Exercise objective - Write the listing below out again exactly, dropping the images.

Data section -

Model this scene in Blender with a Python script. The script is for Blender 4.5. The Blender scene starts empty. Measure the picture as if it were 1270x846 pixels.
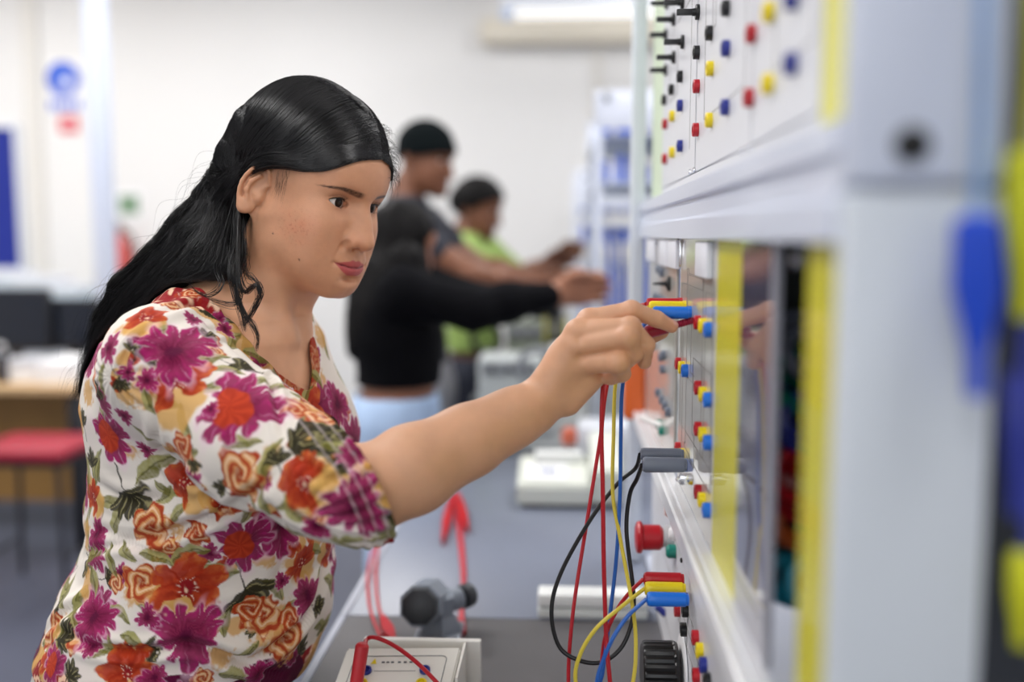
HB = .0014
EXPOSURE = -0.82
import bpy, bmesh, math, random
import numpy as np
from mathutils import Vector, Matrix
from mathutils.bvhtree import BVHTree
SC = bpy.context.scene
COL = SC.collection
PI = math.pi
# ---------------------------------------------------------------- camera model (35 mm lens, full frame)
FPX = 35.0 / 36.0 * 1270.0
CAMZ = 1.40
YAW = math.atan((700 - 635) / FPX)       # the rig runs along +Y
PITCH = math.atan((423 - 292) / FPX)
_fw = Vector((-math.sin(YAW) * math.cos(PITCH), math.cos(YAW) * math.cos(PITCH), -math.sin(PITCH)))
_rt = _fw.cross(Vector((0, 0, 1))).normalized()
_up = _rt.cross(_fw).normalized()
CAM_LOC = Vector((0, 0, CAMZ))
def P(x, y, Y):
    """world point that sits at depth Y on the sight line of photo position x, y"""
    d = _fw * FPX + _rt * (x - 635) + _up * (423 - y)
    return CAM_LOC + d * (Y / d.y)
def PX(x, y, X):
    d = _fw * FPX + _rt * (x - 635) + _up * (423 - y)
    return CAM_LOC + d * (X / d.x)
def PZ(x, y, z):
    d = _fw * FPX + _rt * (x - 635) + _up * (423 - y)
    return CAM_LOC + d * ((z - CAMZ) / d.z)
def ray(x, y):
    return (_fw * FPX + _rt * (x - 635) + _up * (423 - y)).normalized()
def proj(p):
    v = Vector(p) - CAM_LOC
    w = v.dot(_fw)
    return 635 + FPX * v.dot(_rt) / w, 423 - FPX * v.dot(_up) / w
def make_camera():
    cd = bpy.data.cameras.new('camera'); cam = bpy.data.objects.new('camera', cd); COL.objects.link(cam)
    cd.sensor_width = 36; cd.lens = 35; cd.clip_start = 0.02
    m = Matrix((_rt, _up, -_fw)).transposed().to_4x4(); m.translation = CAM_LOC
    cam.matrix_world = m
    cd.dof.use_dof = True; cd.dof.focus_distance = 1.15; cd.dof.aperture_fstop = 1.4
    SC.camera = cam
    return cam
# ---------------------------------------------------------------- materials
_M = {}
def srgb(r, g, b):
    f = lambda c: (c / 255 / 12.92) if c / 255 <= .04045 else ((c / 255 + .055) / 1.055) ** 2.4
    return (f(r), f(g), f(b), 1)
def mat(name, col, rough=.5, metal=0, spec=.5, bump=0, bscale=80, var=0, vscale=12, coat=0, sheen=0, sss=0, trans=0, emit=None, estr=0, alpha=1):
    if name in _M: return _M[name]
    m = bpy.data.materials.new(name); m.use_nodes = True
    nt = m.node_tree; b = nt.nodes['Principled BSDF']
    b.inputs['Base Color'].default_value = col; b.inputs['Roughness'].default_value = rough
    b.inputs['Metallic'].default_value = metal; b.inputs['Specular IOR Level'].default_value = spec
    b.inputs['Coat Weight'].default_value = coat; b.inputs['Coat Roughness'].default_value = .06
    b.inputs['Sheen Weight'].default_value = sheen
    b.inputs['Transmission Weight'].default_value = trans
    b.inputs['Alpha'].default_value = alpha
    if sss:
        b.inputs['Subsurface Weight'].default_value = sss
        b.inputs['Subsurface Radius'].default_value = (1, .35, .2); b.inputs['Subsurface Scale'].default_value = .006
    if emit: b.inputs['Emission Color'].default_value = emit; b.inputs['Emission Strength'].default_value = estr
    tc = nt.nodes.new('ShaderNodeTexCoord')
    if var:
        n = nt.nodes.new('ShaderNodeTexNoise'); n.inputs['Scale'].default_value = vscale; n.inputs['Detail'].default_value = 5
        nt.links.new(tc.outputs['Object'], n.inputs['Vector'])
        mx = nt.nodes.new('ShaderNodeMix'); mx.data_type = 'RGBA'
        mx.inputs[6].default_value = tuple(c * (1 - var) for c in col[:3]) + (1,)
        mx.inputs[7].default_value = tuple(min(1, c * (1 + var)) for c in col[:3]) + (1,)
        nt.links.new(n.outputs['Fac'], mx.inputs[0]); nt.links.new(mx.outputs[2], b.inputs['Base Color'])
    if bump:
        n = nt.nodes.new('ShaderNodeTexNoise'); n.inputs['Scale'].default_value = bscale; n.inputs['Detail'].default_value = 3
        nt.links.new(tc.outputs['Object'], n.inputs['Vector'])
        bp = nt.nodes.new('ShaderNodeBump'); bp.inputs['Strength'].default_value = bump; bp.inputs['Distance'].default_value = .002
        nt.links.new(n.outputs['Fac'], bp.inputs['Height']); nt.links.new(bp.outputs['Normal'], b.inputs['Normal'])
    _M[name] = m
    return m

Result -
Model this scene in Blender with a Python script. The script is for Blender 4.5. The Blender scene starts empty. Measure the picture as if it were 1270x846 pixels.
HB = .0014
EXPOSURE = -0.82
import bpy, bmesh, math, random
import numpy as np
from mathutils import Vector, Matrix
from mathutils.bvhtree import BVHTree
SC = bpy.context.scene
COL = SC.collection
PI = math.pi
# ---------------------------------------------------------------- camera model (35 mm lens, full frame)
FPX = 35.0 / 36.0 * 1270.0
CAMZ = 1.40
YAW = math.atan((700 - 635) / FPX)       # the rig runs along +Y
PITCH = math.atan((423 - 292) / FPX)
_fw = Vector((-math.sin(YAW) * math.cos(PITCH), math.cos(YAW) * math.cos(PITCH), -math.sin(PITCH)))
_rt = _fw.cross(Vector((0, 0, 1))).normalized()
_up = _rt.cross(_fw).normalized()
CAM_LOC = Vector((0, 0, CAMZ))
def P(x, y, Y):
    """world point that sits at depth Y on the sight line of photo position x, y"""
    d = _fw * FPX + _rt * (x - 635) + _up * (423 - y)
    return CAM_LOC + d * (Y / d.y)
def PX(x, y, X):
    d = _fw * FPX + _rt * (x - 635) + _up * (423 - y)
    return CAM_LOC + d * (X / d.x)
def PZ(x, y, z):
    d = _fw * FPX + _rt * (x - 635) + _up * (423 - y)
    return CAM_LOC + d * ((z - CAMZ) / d.z)
def ray(x, y):
    return (_fw * FPX + _rt * (x - 635) + _up * (423 - y)).normalized()
def proj(p):
    v = Vector(p) - CAM_LOC
    w = v.dot(_fw)
    return 635 + FPX * v.dot(_rt) / w, 423 - FPX * v.dot(_up) / w
def make_camera():
    cd = bpy.data.cameras.new('camera'); cam = bpy.data.objects.new('camera', cd); COL.objects.link(cam)
    cd.sensor_width = 36; cd.lens = 35; cd.clip_start = 0.02
    m = Matrix((_rt, _up, -_fw)).transposed().to_4x4(); m.translation = CAM_LOC
    cam.matrix_world = m
    cd.dof.use_dof = True; cd.dof.focus_distance = 1.15; cd.dof.aperture_fstop = 1.4
    SC.camera = cam
    return cam
# ---------------------------------------------------------------- materials
_M = {}
def srgb(r, g, b):
    f = lambda c: (c / 255 / 12.92) if c / 255 <= .04045 else ((c / 255 + .055) / 1.055) ** 2.4
    return (f(r), f(g), f(b), 1)
def mat(name, col, rough=.5, metal=0, spec=.5, bump=0, bscale=80, var=0, vscale=12, coat=0, sheen=0, sss=0, trans=0, emit=None, estr=0, alpha=1):
    if name in _M: return _M[name]
    m = bpy.data.materials.new(name); m.use_nodes = True
    nt = m.node_tree; b = nt.nodes['Principled BSDF']
    b.inputs['Base Color'].default_value = col; b.inputs['Roughness'].default_value = rough
    b.inputs['Metallic'].default_value = metal; b.inputs['Specular IOR Level'].default_value = spec
    b.inputs['Coat Weight'].default_value = coat; b.inputs['Coat Roughness'].default_value = .06
    b.inputs['Sheen Weight'].default_value = sheen
    b.inputs['Transmission Weight'].default_value = trans
    b.inputs['Alpha'].default_value = alpha
    if sss:
        b.inputs['Subsurface Weight'].default_value = sss
        b.inputs['Subsurface Radius'].default_value = (1, .35, .2); b.inputs['Subsurface Scale'].default_value = .006
    if emit: b.inputs['Emission Color'].default_value = emit; b.inputs['Emission Strength'].default_value = estr
    tc = nt.nodes.new('ShaderNodeTexCoord')
    if var:
        n = nt.nodes.new('ShaderNodeTexNoise'); n.inputs['Scale'].default_value = vscale; n.inputs['Detail'].default_value = 5
        nt.links.new(tc.outputs['Object'], n.inputs['Vector'])
        mx = nt.nodes.new('ShaderNodeMix'); mx.data_type = 'RGBA'
        mx.inputs[6].default_value = tuple(c * (1 - var) for c in col[:3]) + (1,)
        mx.inputs[7].default_value = tuple(min(1, c * (1 + var)) for c in col[:3]) + (1,)
        nt.links.new(n.outputs['Fac'], mx.inputs[0]); nt.links.new(mx.outputs[2], b.inputs['Base Color'])
    if bump:
        n = nt.nodes.new('ShaderNodeTexNoise'); n.inputs['Scale'].default_value = bscale; n.inputs['Detail'].default_value = 3
        nt.links.new(tc.outputs['Object'], n.inputs['Vector'])
        bp = nt.nodes.new('ShaderNodeBump'); bp.inputs['Strength'].default_value = bump; bp.inputs['Distance'].default_value = .002
        nt.links.new(n.outputs['Fac'], bp.inputs['Height']); nt.links.new(bp.outputs['Normal'], b.inputs['Normal'])
    _M[name] = m
    return m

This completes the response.